Sunday, July 29, 2007

Building and Installing the Soffit Shelf

I fabricated the shelf that goes around the kitchen soffit. I glued and air-nailed 1/8 cherry plywood to a center core of 1/2 maple plywood. I left the center set back as shown to allow of it to mount to the strips I attached to the soffit.



Here are a couple of pictures of the strips. These are poly glued and air-nailed with 1.5 inch nails. I used a little marking fixture to mark the bottom of the strips all the way around before trying to mount them.

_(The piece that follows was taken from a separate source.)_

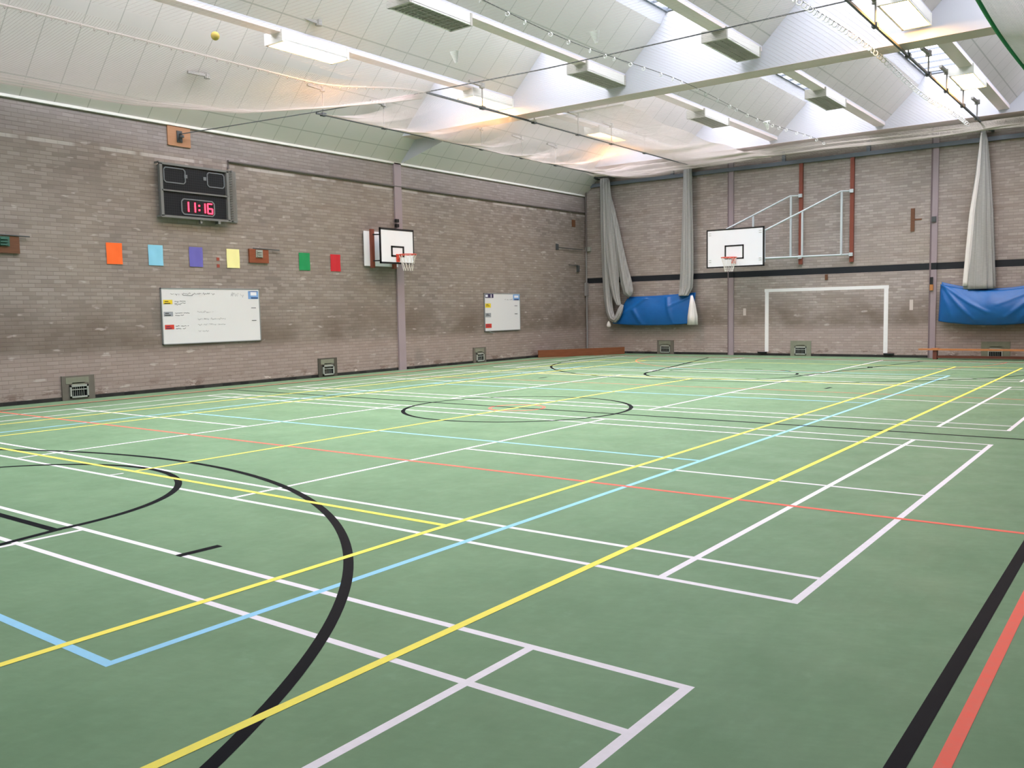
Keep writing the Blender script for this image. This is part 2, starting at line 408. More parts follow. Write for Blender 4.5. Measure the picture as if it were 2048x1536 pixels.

When I mounted the shelves on the strips (tapped it in place with a mallet), I had the unexpected result of having them stay up on their own. Once I put the 45 degree corner peice in place, it became very solid.

I had to basically build the corner piece in place, buy marking, cutting, then hand planing the pieces to fit. If everything were perfect, the piece would have 22.5 degree sides. In this case, they ended up being 21 on one site and 24.5 on the other. It takes a little while to get a good fit, but having tight joints is worth it.

Here are the shelves installed - I still need to put the front trim strip on, which will be dadoed to help provide good support, and allow me to blind nail it.

I have some cast iron 90 degree brackes I will put on top the shelves to reinforce them, and add some decoration.

Here is a picture of the kitchen - getting close to complete.


3 comments:

Anonymous said...

Beautiful shelves! Do you have any recent picture? I want to see how the shelves look with all the "stuff" on them. Do they seem to close in the kitchen or does it ever feel like it lowered the ceiling? I want to do something similar but am hesitant....

Green Machine said...

I'd love to know how you figured out that 1.5 inch nails wouldn't puncture the air duct in the soffit? Also, it's unclear how you attached the shelves to the strip you put up. It does not look like the shelves are sitting on top of the strip from the photos, so did you nail the boards up into the strip? That doesn't seem sufficient to hold the weight!

I'm looking to do this myself but certainly have a few questions!

Troy Farwell said...

The shelf has a slot in the back of it that goes over the strips I nailed up. It's glued and tacked from above, so it looks like its seamless from the bottom.